The situation in Yemen attracts me and its news
spark fire in my ears. More than thirty million Yemenis had not before experience the winds of freedom and stability. They did not experience peaceful difference among them. The concern of some of their leaders, and I here single out Ali Abdullah, had not been to build and honorable state. It is true that he started as a sincere nationalist and then he deviated into nepotism and favoring his relatives and aides on the expense of the interests of the state. 
Yemen is a wealthy country with its agricultural, tourist, strategic location, fishery and petrol.
In fact it is wealthier than most of the Arab oil countries in terms of its multi economic resources which Saleh had hired as a furnished hotel suit to the western and some Arab countries' intelligence, whom he asks their help against his opponents under pretexts of terrorism.
I often repeat that the GCC didn't deal with the Yemeni issue when Ali Abdullah Saleh was overthrown as a long term strategic vision, but as a temporary security issue.
It gave Saleh and his aides a legal immunity despite what they had done with the Yemeni people. Moreover they gave him 50 percent of the executive power and kept his security leadership  (the president's sons) in their positions, making it difficult for the one who succeeds him to undertake any significant changes for building a strong unified state.
President Hadi took office while Yemen was in a deplorable state. There are armed and unarmed conflicts everywhere. On the other hand there are the 50 percent of the executive power which is imposed by the GCC as well as the refusal of the military leaders (the sons of the former president,) to carry out his instructions and directions.
The greatest mistake of the GCC initiative is that they did not freeze the assets of the former President and his family and the wealth of the leaders of his party, which created of them a financial power, that is able to drag the country into war, and paralyze the new regime (Abdu Rabo Mansur Hadi,) preventing it from undertaking the country's administration and interests.
The Americans deal with us across their spies and Arab agents who seek only their interests and not the interests of their Arab and Islamic nation, using al-Qaeda as a scarecrow. The American writer, Bernard Hegel says "what aggravates the situation in Yemen is the attitude of the American policy towards Yemen, which focuses exclusively on al-Qaeda and the security scare that it imposes
, in terms of looking for the reasons of its rise and spread in Yemen so as to resolve it, and end its role there. "

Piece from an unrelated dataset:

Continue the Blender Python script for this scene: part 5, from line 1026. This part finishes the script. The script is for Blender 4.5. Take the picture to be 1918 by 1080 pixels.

Dr. Abdul-Azia Bin Sagr (Gulf Research Center,) says, " the solutions introduced by the Saudi are to encourage Yemen to enter into confrontation and to direct a strike to al-Qaeda.
 We affirmed many times that the security solutions to any political opposition are not helpful. I hoped that the think tanks and writers should encourage the governments to find peaceful solutions to the demands of all political movements, so as to find solutions away from violence, because violence creates more damaging and harmful reactions.
( 3 )
 In my opinion, if the GCC want stability in Yemen, they should first drain the internal and external resources of the former regime, and seize their wealth so that it would not be used in destabilizing the new regime. It should also dismiss their military and security leaders and speed up the development process in a tangible manner to the people. Al-Qaeda role will be ended by lifting the foreign hands from the Yemeni internal affairs, speeding up development and ending the roles of the senior, corrupt, bribee tribal leaderships.